O filósofo, morto aos 85 anos, era um pensador marxista e intérprete do Brasil. Polêmico, questionava os caminhos da esquerda que levaram à eleição de Bolsonaro.

Morre o filósofo Ruy Fausto

O filósofo Ruy Fausto morreu aos 85 anos no último dia 1º de maio, vítima de um enfarte enquanto tocava piano em seu apartamento em Paris, e deixa como legado obras marxistas como os três volumes de Marx: Lógica e Política (Ed. 34), com ensaios escritos entre 1973 e 1997, Caminhos da Esquerda: Elementos para Uma Reconstrução (Cia. das Letras, 2017) ou seu livro mais recente, lançado este ano, O Ciclo do Totalitarismo (Ed. Perspectiva). Sua análise sobre as mudanças no mundo do trabalho é frequentemente referenciada por autores do tema. 

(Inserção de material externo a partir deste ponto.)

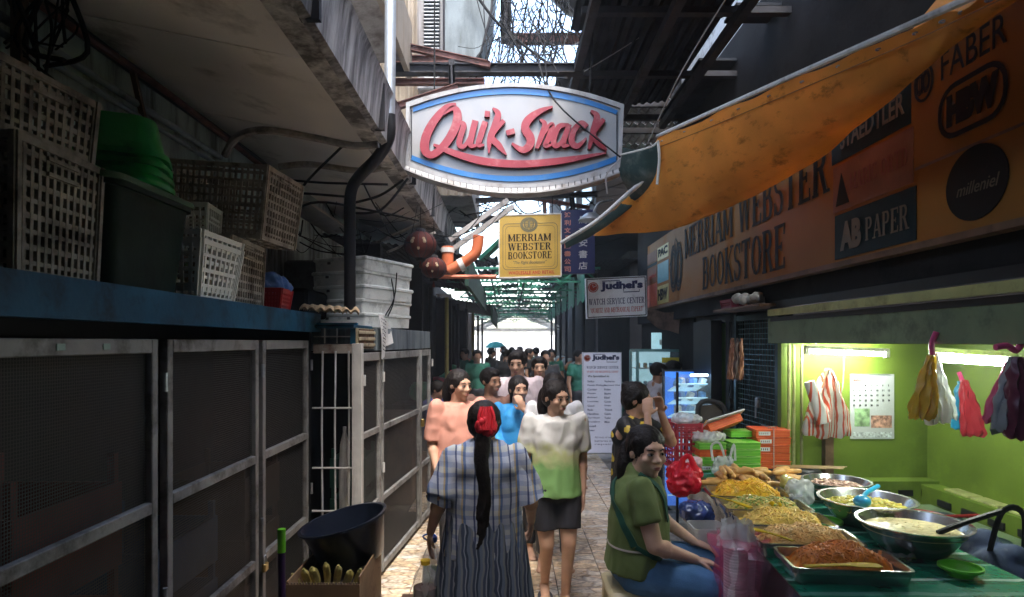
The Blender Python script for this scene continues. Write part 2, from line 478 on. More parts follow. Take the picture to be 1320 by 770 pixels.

“Meus interesses foram sempre dois: lógica e política”, disse, em 2017 à Revista USP, o filósofo, que recebeu em 1998 o título de Professor Emérito da Faculdade de Filosofia, Letras e Ciências Humanas (FFLCH) da USP e era irmão do historiador Boris Fausto, também da FFLCH. 

Em artigos, Fausto defendia a candidatura de Fernando Haddad, mas preocupava-se com o discurso petista às vésperas da vitória de Bolsonaro, considerada pelo filósofo uma catástrofe. Ruy escreveu em novembro de 2018, pouco após a vitória de Jair Bolsonaro na eleição presidencial, que a única coisa rigorosa no discurso do guru do bolsonarismo, Olavo de Carvalho, eram os palavrões. O artigo questionava as principais idéias (reacionárias) defendidas para o governo Bolsonaro.

Golpe militar e exílio

Formado em Filosofia na USP em 1956, Ruy Fausto teve que sair do País logo após o golpe de 1964, se exilando na França. Fez seu doutorado na Universidade de Paris e frequentou a emblemática Paris VIII, a unidade da Sorbonne onde trabalhavam filósofos como Gilles Deleuze e François Lyotard. 

“Ruy Fausto representa toda uma geração de intérpretes do Brasil”, afirmou ao jornal O Globo a historiadora e antropóloga da USP Lilia Schwarcz. “Ruy usou seu conhecimento fundamental do marxismo e o usava com muita crítica para analisar os nossos impasses. Com isso, provocava a interlocução de pessoas dos mais diversos espectros políticos. Era um pensador de esquerda que não se acomodava na lógica de um partido ou de uma ideologia”, disse ela ao jornal carioca.

Foi justamente essa postura que não se atrelava a ideologias ou a partidos que o levou a pensar em saídas para a politica e para a sociedade do Brasil. “Precisaríamos pensar numa frente de esquerda e para além da esquerda. Precisamos urgentemente de uma ‘geringonça’ brasileira. Uma aliança de forças”, afirmou ele em entrevista recente. Ruy Fausto não explicou como essa “geringonça” poderia ser criada. 

A Faculdade de Filosofia, Letras e Ciências Humanas da USP, em nota, lamentou a morte e afirmou que “Ruy Fausto não se considerava exclusivamente um professor universitário, mas também um intelectual preocupado com o debate público, principalmente com os rumos daquilo que imaginava ser uma esquerda democrática”

“Foi essa ideia que perseguiu com energia —muitas vezes polemicamente— nas inúmeras intervenções que fez em artigos e entrevistas, onde procurava articular o pensamento teórico com o momento político”, conclui a nota.

Em 2016, Fausto foi um dos signatários de um manifesto contra o golpismo judiciário apresentado num ato ocorrido na PUC.